Just like it stayed silent when China seized the disputed Scarborough Shoal from the Philippines in 2012, the US did not side with India but stayed neutral during last summer’s Sino-Indian military stand-off, triggered by a Chinese move to change the status quo on the Doklam Plateau. A more powerful example is the South China Sea, where China has incurred no international costs for creating artificial islands and militarising disputed features in international waters.
On trade issues, Mr Trump is treating allies and China alike. He has gone to the extent of publicly shaming Japan, India and South Korea, although their combined trade surplus with the US – $95.6 billion last year – pales in comparison to China’s $337.2 billion trade surplus, according to official US data.

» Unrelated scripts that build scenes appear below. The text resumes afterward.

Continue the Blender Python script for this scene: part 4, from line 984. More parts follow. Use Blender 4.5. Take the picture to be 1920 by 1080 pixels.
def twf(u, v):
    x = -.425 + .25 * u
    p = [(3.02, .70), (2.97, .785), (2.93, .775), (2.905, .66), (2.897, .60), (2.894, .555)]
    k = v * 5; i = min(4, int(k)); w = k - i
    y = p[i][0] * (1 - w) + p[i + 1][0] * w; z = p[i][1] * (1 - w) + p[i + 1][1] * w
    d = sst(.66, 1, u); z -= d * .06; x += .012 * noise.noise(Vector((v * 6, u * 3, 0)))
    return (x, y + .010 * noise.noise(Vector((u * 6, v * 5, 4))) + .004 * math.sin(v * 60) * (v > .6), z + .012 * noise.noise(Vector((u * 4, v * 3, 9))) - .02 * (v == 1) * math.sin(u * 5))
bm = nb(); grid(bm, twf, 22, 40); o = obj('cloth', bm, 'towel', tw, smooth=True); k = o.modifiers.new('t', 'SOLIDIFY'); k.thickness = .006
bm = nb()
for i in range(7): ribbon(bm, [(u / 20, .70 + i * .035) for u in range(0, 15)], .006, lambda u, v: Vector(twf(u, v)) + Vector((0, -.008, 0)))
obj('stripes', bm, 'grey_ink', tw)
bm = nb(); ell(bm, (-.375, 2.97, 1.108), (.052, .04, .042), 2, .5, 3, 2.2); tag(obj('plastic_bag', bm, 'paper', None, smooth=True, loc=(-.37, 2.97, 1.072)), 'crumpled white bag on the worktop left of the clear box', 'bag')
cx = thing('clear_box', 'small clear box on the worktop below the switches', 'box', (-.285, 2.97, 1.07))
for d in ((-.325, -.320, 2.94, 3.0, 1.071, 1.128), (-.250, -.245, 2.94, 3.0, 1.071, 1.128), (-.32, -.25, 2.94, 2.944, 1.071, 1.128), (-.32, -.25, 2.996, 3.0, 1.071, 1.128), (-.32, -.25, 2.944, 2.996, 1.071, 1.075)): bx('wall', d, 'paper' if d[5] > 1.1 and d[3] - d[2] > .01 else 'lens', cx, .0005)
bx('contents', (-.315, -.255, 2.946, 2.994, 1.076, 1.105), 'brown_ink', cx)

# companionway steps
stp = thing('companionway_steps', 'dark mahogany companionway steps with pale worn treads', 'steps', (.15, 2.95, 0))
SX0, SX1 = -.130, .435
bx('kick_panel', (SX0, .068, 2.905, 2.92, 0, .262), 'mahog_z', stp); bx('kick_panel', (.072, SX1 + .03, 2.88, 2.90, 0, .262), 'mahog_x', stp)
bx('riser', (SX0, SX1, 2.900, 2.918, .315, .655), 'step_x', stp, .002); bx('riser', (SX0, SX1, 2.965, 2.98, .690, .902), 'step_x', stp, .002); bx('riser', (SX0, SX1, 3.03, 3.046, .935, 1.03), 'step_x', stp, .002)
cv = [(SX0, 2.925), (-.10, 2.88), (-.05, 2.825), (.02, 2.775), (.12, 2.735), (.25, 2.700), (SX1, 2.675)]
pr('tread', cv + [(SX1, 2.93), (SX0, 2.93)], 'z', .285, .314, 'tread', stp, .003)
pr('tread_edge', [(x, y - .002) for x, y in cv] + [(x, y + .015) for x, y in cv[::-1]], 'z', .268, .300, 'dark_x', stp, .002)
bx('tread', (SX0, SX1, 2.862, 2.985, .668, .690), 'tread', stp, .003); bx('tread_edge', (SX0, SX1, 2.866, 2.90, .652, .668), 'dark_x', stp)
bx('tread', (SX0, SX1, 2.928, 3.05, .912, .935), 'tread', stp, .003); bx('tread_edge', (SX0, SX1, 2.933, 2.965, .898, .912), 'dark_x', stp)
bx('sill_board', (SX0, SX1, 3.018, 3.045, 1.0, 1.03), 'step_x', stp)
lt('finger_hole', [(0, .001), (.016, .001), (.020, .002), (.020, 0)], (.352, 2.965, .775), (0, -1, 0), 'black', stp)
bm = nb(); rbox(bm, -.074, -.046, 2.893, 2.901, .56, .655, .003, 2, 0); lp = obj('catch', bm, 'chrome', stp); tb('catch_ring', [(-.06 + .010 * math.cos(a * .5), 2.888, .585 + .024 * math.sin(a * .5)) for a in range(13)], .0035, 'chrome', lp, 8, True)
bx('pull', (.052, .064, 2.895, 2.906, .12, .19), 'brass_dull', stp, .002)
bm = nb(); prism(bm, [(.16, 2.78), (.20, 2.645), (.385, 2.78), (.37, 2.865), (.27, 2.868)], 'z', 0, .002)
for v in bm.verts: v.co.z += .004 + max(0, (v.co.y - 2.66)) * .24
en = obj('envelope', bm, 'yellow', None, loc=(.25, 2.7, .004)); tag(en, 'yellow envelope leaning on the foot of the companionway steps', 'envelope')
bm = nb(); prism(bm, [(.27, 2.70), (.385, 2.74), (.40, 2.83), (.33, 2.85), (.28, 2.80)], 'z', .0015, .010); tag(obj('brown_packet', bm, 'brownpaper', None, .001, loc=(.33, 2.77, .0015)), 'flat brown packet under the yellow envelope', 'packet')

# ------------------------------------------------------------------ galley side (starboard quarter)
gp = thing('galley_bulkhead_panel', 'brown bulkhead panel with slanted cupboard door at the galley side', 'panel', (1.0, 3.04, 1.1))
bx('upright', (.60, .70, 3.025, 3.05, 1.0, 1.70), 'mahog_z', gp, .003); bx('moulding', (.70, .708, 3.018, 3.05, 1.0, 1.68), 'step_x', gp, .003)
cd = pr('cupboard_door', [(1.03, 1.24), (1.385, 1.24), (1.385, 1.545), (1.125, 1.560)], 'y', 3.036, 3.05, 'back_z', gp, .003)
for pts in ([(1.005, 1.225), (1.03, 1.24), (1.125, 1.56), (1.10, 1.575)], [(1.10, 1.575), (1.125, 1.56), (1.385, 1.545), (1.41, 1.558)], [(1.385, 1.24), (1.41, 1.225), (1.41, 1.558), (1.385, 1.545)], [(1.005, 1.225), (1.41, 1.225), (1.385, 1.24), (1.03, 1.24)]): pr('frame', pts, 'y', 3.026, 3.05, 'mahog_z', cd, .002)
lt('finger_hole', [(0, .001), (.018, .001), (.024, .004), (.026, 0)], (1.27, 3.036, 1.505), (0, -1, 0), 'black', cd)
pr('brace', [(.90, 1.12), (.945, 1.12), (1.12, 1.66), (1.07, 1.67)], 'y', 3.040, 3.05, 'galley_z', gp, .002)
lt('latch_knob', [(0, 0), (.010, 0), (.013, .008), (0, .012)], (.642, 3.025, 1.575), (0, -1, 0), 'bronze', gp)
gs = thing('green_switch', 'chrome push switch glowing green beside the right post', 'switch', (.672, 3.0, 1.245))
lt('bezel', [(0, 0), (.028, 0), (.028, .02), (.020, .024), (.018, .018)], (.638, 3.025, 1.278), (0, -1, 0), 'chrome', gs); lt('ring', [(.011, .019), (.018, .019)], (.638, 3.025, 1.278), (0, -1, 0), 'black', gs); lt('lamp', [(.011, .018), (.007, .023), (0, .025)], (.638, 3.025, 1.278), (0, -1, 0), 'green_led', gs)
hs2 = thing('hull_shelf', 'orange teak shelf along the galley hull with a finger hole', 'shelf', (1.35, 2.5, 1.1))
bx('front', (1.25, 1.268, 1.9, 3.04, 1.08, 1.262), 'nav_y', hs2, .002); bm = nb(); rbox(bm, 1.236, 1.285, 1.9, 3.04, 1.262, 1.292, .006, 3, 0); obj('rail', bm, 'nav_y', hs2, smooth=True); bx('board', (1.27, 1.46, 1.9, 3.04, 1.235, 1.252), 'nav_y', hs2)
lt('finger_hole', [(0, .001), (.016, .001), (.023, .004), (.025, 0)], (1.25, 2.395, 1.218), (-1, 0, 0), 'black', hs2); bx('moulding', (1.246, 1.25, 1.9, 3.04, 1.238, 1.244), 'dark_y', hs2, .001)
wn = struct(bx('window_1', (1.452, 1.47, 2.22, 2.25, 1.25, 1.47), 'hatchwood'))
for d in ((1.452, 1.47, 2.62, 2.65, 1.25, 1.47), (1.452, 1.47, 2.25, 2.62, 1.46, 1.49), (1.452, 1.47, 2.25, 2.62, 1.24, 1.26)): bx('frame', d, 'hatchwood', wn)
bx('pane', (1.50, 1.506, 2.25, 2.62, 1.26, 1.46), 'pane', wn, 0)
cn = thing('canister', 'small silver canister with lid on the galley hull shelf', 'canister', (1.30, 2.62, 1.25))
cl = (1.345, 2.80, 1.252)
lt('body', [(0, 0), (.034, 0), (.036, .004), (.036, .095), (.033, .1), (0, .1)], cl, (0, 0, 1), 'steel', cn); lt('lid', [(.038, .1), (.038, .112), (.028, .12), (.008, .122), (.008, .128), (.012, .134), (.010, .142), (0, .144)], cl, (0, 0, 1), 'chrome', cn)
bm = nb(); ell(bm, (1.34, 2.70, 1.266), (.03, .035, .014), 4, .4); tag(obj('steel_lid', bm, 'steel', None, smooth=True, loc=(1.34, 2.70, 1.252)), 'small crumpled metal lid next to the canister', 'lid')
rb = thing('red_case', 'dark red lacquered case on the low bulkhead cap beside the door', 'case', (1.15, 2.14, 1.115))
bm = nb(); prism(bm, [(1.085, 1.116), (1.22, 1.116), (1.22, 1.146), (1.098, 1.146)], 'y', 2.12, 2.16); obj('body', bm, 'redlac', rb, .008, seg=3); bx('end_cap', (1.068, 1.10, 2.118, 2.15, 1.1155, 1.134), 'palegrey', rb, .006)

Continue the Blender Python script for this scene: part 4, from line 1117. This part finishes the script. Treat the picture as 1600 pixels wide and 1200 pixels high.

Mr Trump has made South Korea accept a revamped trade deal, squeezed India’s information technology industry and forced Mr Abe to agree to new trade dialogue, despite Tokyo’s aversion to bilateral trade agreement negotiations with Washington.
Indeed, despite raising the spectre of a potential trade war with Beijing, Mr Trump has yet to impose a sweeping trade sanction against China.
Against this backdrop, it is scarcely a surprise that Washington has still to provide strategic heft to its “free and open Indo-Pacific” strategy or that the US, Japan, India and Australia have yet to take concrete steps to institutionalise the “Quad”, which remains just an initiative for dialogue among their bureaucrats.
However, the Japanese and Indian efforts to improve relations with Beijing work to China’s advantage. The mere semblance of better relations with Tokyo and New Delhi increases Mr Xi’s strategic space to advance his grand strategy of making China great again – a goal that implies keeping China’s potential peer competitors like Japan and India in check.
Without making any concessions to India and Japan or even easing China’s revisionist activities in the Himalayas, the Indian Ocean and the East China Sea, Mr Xi’s appreciation of Indian and Japanese overtures and positive Chinese statements could help instill greater caution and reluctance in New Delhi and Tokyo to openly challenge China.